What you need to do —
Copy out the data below from the line containing "Write a Blender" to the line containing "rnd = random.Random(11)", both lines included, with all images left out.

%%

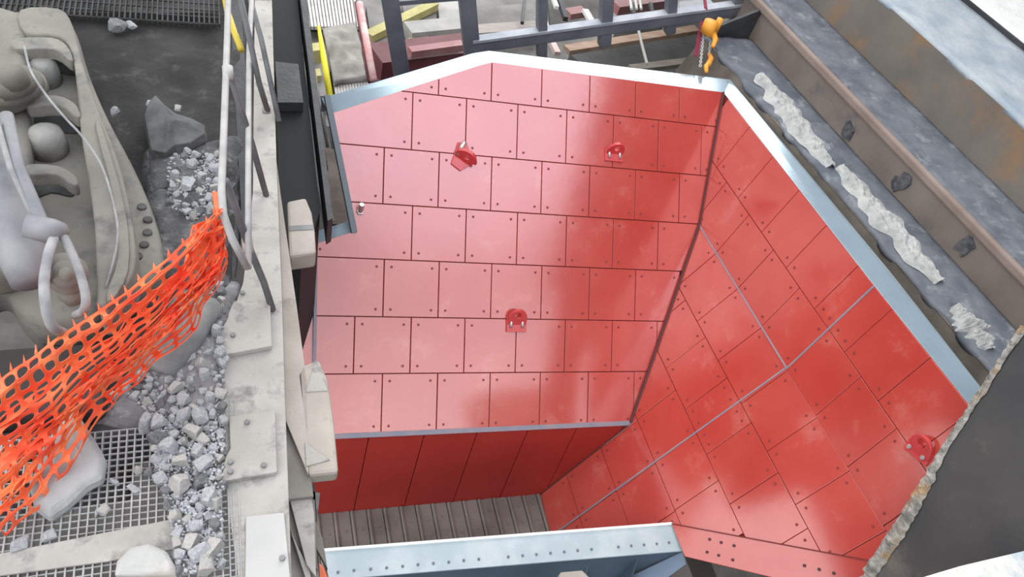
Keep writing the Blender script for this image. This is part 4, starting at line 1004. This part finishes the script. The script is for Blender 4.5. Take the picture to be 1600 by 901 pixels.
for x, la in ((987, 'left one of two dark struts by the faded red channel'), (1016, 'right one of two dark struts by the faded red channel')):
    barf('dark_strut', (x, 6), (x + 3, 24), .06, .06, ZL + .9, DARKST, la, 'strut')
for k, x in enumerate((984, 992, 999)):
    m = MB(); m.tube([Z((x, -8), ZL + 1.4), Z((x + 3, 14), ZL + 1.4)], .02, 8); tag(m.build('white_rod', WHITEP), 'thin white rod hanging in front of the faded red channel', 'rod', 'white rods by the red channel')
# timbers
m = MB(); m.bar(Z((885, 78), -1.3), Z((1088, 46), -1.3), .13, .06); tag(m.build('timber_plank', WOOD, bevel=.004), 'long brown timber plank lying behind the white hopper rim', 'plank')
m = MB(); m.bar(Z((985, 108), -1.6), Z((1082, 96), -1.6), .12, .06); tag(m.build('timber_plank', mat('grey_timber', (.26, .23, .19), (.34, .31, .26), 3, rough=.8, stretch=(1, 8, 8)), bevel=.004), 'shorter greyish timber plank beside the hoist chain', 'plank')
onfloor('dirt_slope', ((890, 84), (1080, 56), (1130, 100), (1110, 122), (905, 96)), .25, mat('dirt_slope_m', (.055, .055, .055), (.10, .10, .10), 2, rough=1, bump=.6), 'dark dirt bank below the timber planks', 'bank', z=-2.6)
onfloor('corner_block', ((1120, 20), (1195, 10), (1165, 100), (1125, 95)), .4, mat('corner_block_m', (.17, .165, .15), (.28, .27, .25), 3, rough=.9, bump=.5), 'mottled grey block right of the orange hoist', 'block', z=-2.8)
onfloor('dark_pit_cover', ((1095, 84), (1150, 80), (1150, 118), (1100, 118)), .1, BLACK, 'black cover right under the orange hook', 'cover', z=-2.0)
m = MB(); m.bar(Z((1136, 22), -1.0), Z((1150, 34), -1.0), .10, .03); tag(m.build('white_bracket', WHITEP), 'small white bracket right of the orange hoist', 'bracket')
m = MB(); m.tube([Z((1154, 20), -.9), Z((1148, 60), -1.0), Z((1136, 100), -1.1)], .03, 8); tag(m.build('pale_post', mat('khaki_post', (.33, .31, .25), (.42, .40, .33), 5, rough=.8)), 'khaki leaning post between the hoist and the stepped beams', 'post')
m = MB(); m.tube([Z((996, 40), -1.1), Z((1003, 70), -1.1), Z((1011, 100), -1.1)], .018, 8); tag(m.build('steel_rope', mat('rope_grey', (.42, .41, .38), rough=.7)), 'pale rope crossing the long timber plank', 'rope')
# hoist
hs = thing('chain_hoist', Z((1105, 60), -.6), 'orange lever chain hoist with hook and grey chain hanging behind the rim', 'hoist')
m = MB(); c_ = Z((1108, 42), -.3); m.tube([c_ - (0.01, 0, .075), c_ - (0, 0, .07), c_ + (0, 0, .06), c_ + (0, 0, .075)], [.04, .075, .075, .04], 16); m.build('hoist_body', ORG, hs, smooth=True)
m = MB(); c2_ = Z((1121, 40), -.3); m.tube([c2_ - (0, 0, .08), c2_ + (0, 0, .08)], .035, 12); m.build('gear_cover', ORG, hs, smooth=True)
m = MB(); m.tube([Z((1114, 52), -.35), Z((1118, 62), -.38), Z((1114, 73), -.4)], [.035, .03, .02], 12); m.build('lever', ORG, hs, smooth=True)
m = MB(); m.tube([Z(p, -.5) for p in ((1108, 84), (1111, 92), (1107, 100), (1103, 104), (1104, 112))], [.02, .028, .03, .026, .018], 10); m.build('hook', ORG, hs, smooth=True)
for pa, pb in (((1100, 50), (1094, 104)), ((1111, 55), (1108, 86))):
    a, b = Z(pa, -.4), Z(pb, -.5); L = np.linalg.norm(b - a); n = int(L / .03); m = MB(); d = unit(b - a)
    s_a = unit(np.cross(d, UP)); s_b = np.cross(d, s_a)
    for k in range(n):
        c_ = a + (b - a) * (k + .5) / n; sv = s_a if k % 2 else s_b
        loop = [c_ + d * .021 * math.cos(t) + sv * .012 * math.sin(t) for t in [2 * math.pi * q_ / 10 for q_ in range(11)]]
        m.tube(loop, .005, 6)
    m.build('chain', mat('chain_grey', (.55, .55, .54), rough=.4, metal=.5), hs, smooth=True)
m = MB(); a, b = Z((1097, 34), -.35), Z((1087, 88), -.5); m.bar(a, b, .045, .008, np.array([0, -.6, .8])); tag(m.build('lifting_sling', SLING), 'dark maroon lifting sling left of the orange hoist', 'sling')
m = MB(); a, b = Z((1100, -10), -.1), Z((1103, 14), -.1); m.bar(a, b, .04, .008, np.array([0, -.6, .8])); tag(m.build('lifting_sling', SLING), 'short maroon sling end above the rail at the top', 'sling')

# added unseen dark walls, far left and right, that block sky reflections
m = MB(); m.abox(-8, .35, 14, 14.4, -4.6, 13); o = m.build('sky_blocker_far', DARKST); tag(o, kind='structure')
m = MB(); m.abox(8.9, 9.4, -6, 10.3, -4.6, 10.2); o = m.build('sky_blocker_right', BLACK); tag(o, kind='structure')
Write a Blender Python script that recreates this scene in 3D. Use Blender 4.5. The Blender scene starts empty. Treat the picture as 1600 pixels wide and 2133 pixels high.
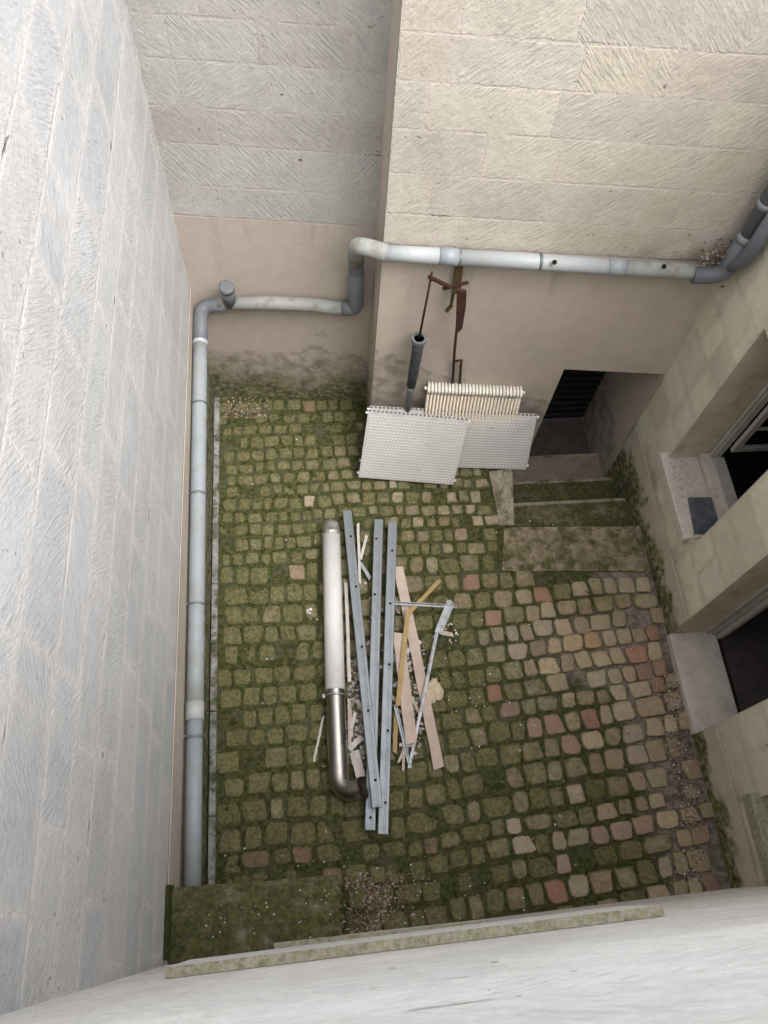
import bpy, bmesh, math, random
from mathutils import Vector, Matrix, noise as mnoise
R = math.radians
SC = bpy.context.scene
COL = SC.collection
rnd = random.Random(11)

# ------------------------------------------------------------------ camera
H = 6.3
F = 1650.0
CX, CY = 800.0, 1066.5
def _ray(x, y): return Vector(((x - CX) / F, (y - CY) / F, 1.0))
_down = _ray(690, 1905).normalized()
_yd = _ray(485, -2300); _yd = (_yd - _down * _yd.dot(_down)).normalized()
_up = -_down
_xd = _yd.cross(_up)
WM = Matrix((_xd, _yd, _up))
CAM = Vector((0, 0, H))
cam_d = bpy.data.cameras.new("camera")
cam = bpy.data.objects.new("camera", cam_d); COL.objects.link(cam)
rx, ry, rz = WM @ Vector((1, 0, 0)), WM @ Vector((0, -1, 0)), WM @ Vector((0, 0, -1))
M4 = Matrix((rx, ry, rz)).transposed().to_4x4(); M4.translation = CAM
cam.matrix_world = M4
cam_d.sensor_fit = 'VERTICAL'; cam_d.sensor_height = 36.0; cam_d.sensor_width = 27.0
cam_d.lens = F / 2133.0 * 36.0
cam_d.clip_start = 0.02; cam_d.clip_end = 200
cam_d.dof.use_dof = True; cam_d.dof.focus_distance = 6.2; cam_d.dof.aperture_fstop = 9.0
SC.camera = cam

# ------------------------------------------------------------------ light
SUN_EL, SUN_AZ = 60.0, 132.0          # azimuth measured from +Y towards +X
w = bpy.data.worlds.new("World"); SC.world = w; w.use_nodes = True
wt = w.node_tree; wt.nodes.clear()
sky = wt.nodes.new('ShaderNodeTexSky'); sky.sky_type = 'NISHITA'; sky.sun_disc = False
sky.sun_elevation = R(SUN_EL); sky.sun_rotation = R(SUN_AZ)
sky.air_density = 1.0; sky.dust_density = 4.0; sky.ozone_density = 1.0
hs = wt.nodes.new('ShaderNodeHueSaturation'); hs.inputs['Saturation'].default_value = 0.16
bg = wt.nodes.new('ShaderNodeBackground'); bg.inputs['Strength'].default_value = 0.15
wo = wt.nodes.new('ShaderNodeOutputWorld')
wt.links.new(sky.outputs[0], hs.inputs['Color']); wt.links.new(hs.outputs[0], bg.inputs[0]); wt.links.new(bg.outputs[0], wo.inputs[0])
sd = bpy.data.lights.new("sun", 'SUN'); sd.energy = 0.75; sd.angle = R(50); sd.color = (1.0, 0.97, 0.93)
so = bpy.data.objects.new("sun", sd); COL.objects.link(so)
sdir = Vector((math.sin(R(SUN_AZ)) * math.cos(R(SUN_EL)), math.cos(R(SUN_AZ)) * math.cos(R(SUN_EL)), math.sin(R(SUN_EL))))
so.rotation_euler = sdir.to_track_quat('Z', 'Y').to_euler(); so.location = (3, -3, 12)
SC.view_settings.view_transform = 'Standard'; SC.view_settings.look = 'None'
SC.view_settings.exposure = 1.54; SC.view_settings.gamma = 1.0
SC.render.engine = 'CYCLES'
SC.cycles.max_bounces = 8; SC.cycles.diffuse_bounces = 5

# ------------------------------------------------------------------ measuring: the point of a surface seen at a photo pixel
def PZ(x, y, z):
    d = WM @ _ray(x, y); return CAM + d * ((z - H) / d.z)
def PY(x, y, Y):
    d = WM @ _ray(x, y); return CAM + d * (Y / d.y)
def PX(x, y, X):
    d = WM @ _ray(x, y); return CAM + d * (X / d.x)
def PP(x, y, a, b, off=0.0):
    """point on the vertical plane through plan points a, b, moved off metres towards the camera"""
    a = Vector(a[:2]); b = Vector(b[:2]); n = Vector((-(b - a).y, (b - a).x)).normalized()
    if n.dot(a) < 0: n = -n
    d = WM @ _ray(x, y)
    return CAM + d * ((n.dot(a) - off) / n.dot(d.xy))

# ------------------------------------------------------------------ object helpers
def link(o):
    COL.objects.link(o); return o
def tag(o, label=None, cat=None, group=None, kind=None):
    if label: o['label'] = label
    if cat: o['category'] = cat
    if group: o['group'] = group
    if kind: o['kind'] = kind
    return o
def empty(name, loc, label, cat, group=None):
    o = bpy.data.objects.new(name, None); o.location = loc; o.empty_display_size = 0.1
    return tag(link(o), label, cat, group)
def worldloc(o):
    v = Vector((0, 0, 0))
    while o: v = v + Vector(o.location); o = o.parent
    return v

class MB:
    def __init__(s):
        s.v = []; s.f = []; s.m = []; s.c = []; s.uv = []; s.inf = []; s.smooth = []
    def face(s, pts, m=0, col=(1, 1, 1), uv=None, inf=None, smooth=False):
        n = len(s.v); s.v += [tuple(p) for p in pts]
        s.raw(list(range(n, n + len(pts))), m, col, uv, inf, smooth)
    def raw(s, idx, m=0, col=(1, 1, 1), uv=None, inf=None, smooth=False):
        s.f.append(idx); s.m.append(m); s.c.append(col); s.uv.append(uv); s.inf.append(inf); s.smooth.append(smooth)
    def box(s, c, size, rot=None, m=0, col=(1, 1, 1), bev=0.0):
        bm = bmesh.new(); bmesh.ops.create_cube(bm, size=1.0)
        for v in bm.verts: v.co = Vector((v.co.x * size[0], v.co.y * size[1], v.co.z * size[2]))
        if bev > 0: bmesh.ops.bevel(bm, geom=list(bm.edges), offset=bev, segments=2, affect='EDGES', profile=0.5)
        s.addbm(bm, Matrix.Translation(Vector(c)) @ (rot.to_4x4() if rot else Matrix.Identity(4)), m, col)
    def addbm(s, bm, mat, m=0, col=(1, 1, 1), smooth=False):
        n = len(s.v); bm.verts.index_update()
        s.v += [tuple(mat @ v.co) for v in bm.verts]
        for f in bm.faces: s.raw([n + v.index for v in f.verts], m, col, smooth=smooth)
        bm.free()
    def bar(s, p, q, w, h, up=(0, 0, 1), m=0, bev=0.0, col=(1, 1, 1)):
        p = Vector(p); q = Vector(q); d = q - p; L = d.length; z = d.normalized()
        y = Vector(up); y = (y - z * y.dot(z)).normalized(); x = y.cross(z)
        s.box((p + q) / 2, (w, h, L), Matrix((x, y, z)).transposed(), m, col, bev)
    def tube(s, path, r, n=16, cap=True, m=0, col=(1, 1, 1), rr=None):
        path = [Vector(p) for p in path]
        rings = []; prev = None
        for i, p in enumerate(path):
            t = (path[min(i + 1, len(path) - 1)] - path[max(i - 1, 0)]).normalized()
            if prev is None:
                a = Vector((0, 0, 1)) if abs(t.z) < 0.9 else Vector((1, 0, 0))
                x = a.cross(t).normalized()
            else:
                x = (prev - t * prev.dot(t)).normalized()
            prev = x; y = t.cross(x)
            rad = rr[i] if rr else r
            b = len(s.v)
            for k in range(n):
                an = 2 * math.pi * k / n
                s.v.append(tuple(p + x * rad * math.cos(an) + y * rad * math.sin(an)))
            rings.append(b)
        for i in range(len(rings) - 1):
            a, b = rings[i], rings[i + 1]
            for k in range(n):
                k2 = (k + 1) % n
                s.raw([a + k, a + k2, b + k2, b + k], m, col, smooth=True)
        if cap:
            s.raw([rings[0] + k for k in reversed(range(n))], m, col)
            s.raw([rings[-1] + k for k in range(n)], m, col)
    def prism(s, poly, z0, z1, m=0, col=(1, 1, 1)):
        n = len(poly)
        bot = [Vector((p[0], p[1], z0)) for p in poly]; top = [Vector((p[0], p[1], z1)) for p in poly]
        s.face(top, m, col); s.face(list(reversed(bot)), m, col)
        for i in range(n):
            j = (i + 1) % n; s.face([bot[i], bot[j], top[j], top[i]], m, col)
    def build(s, name, mats, parent=None, org=None):
        if not isinstance(mats, (list, tuple)): mats = [mats]
        base = Vector(org) if org is not None else (worldloc(parent) if parent else Vector((0, 0, 0)))
        me = bpy.data.meshes.new(name)
        me.from_pydata([tuple(Vector(v) - base) for v in s.v], [], s.f)
        for m in mats: me.materials.append(m)
        for p, mi, sm in zip(me.polygons, s.m, s.smooth): p.material_index = mi; p.use_smooth = sm
        ca = me.attributes.new('bcol', 'FLOAT_COLOR', 'FACE')
        for i, c in enumerate(s.c): ca.data[i].color = (c[0], c[1], c[2], c[3] if len(c) > 3 else 1.0)
        if any(u is not None for u in s.uv):
            ul = me.uv_layers.new(name='UVMap'); ia = me.attributes.new('binfo', 'FLOAT_COLOR', 'FACE')
            for i, p in enumerate(me.polygons):
                u = s.uv[i]; inf = s.inf[i] or (9, 9, 0, 0); ia.data[i].color = inf
                for k, li in enumerate(p.loop_indices): ul.data[li].uv = u[k] if u else (4.0, 4.0)
        o = bpy.data.objects.new(name, me); link(o)
        if parent:
            o.parent = parent
            o.location = base - worldloc(parent)
        else:
            o.location = base
        me.validate()
        return o

def bez(pts, r, seg=7):
    """polyline with rounded corners of radius r"""
    pts = [Vector(p) for p in pts]; out = [pts[0]]
    for i in range(1, len(pts) - 1):
        a = (pts[i - 1] - pts[i]); b = (pts[i + 1] - pts[i])
        ra = min(r, a.length * .49, b.length * .49)
        p0 = pts[i] + a.normalized() * ra; p2 = pts[i] + b.normalized() * ra
        for k in range(seg + 1):
            t = k / seg
            out.append(p0 * (1 - t) ** 2 + pts[i] * 2 * t * (1 - t) + p2 * t * t)
    out.append(pts[-1]); return out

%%

Solution to this problem —
Write a Blender Python script that recreates this scene in 3D. Use Blender 4.5. The Blender scene starts empty. Treat the picture as 1600 pixels wide and 2133 pixels high.
import bpy, bmesh, math, random
from mathutils import Vector, Matrix, noise as mnoise
R = math.radians
SC = bpy.context.scene
COL = SC.collection
rnd = random.Random(11)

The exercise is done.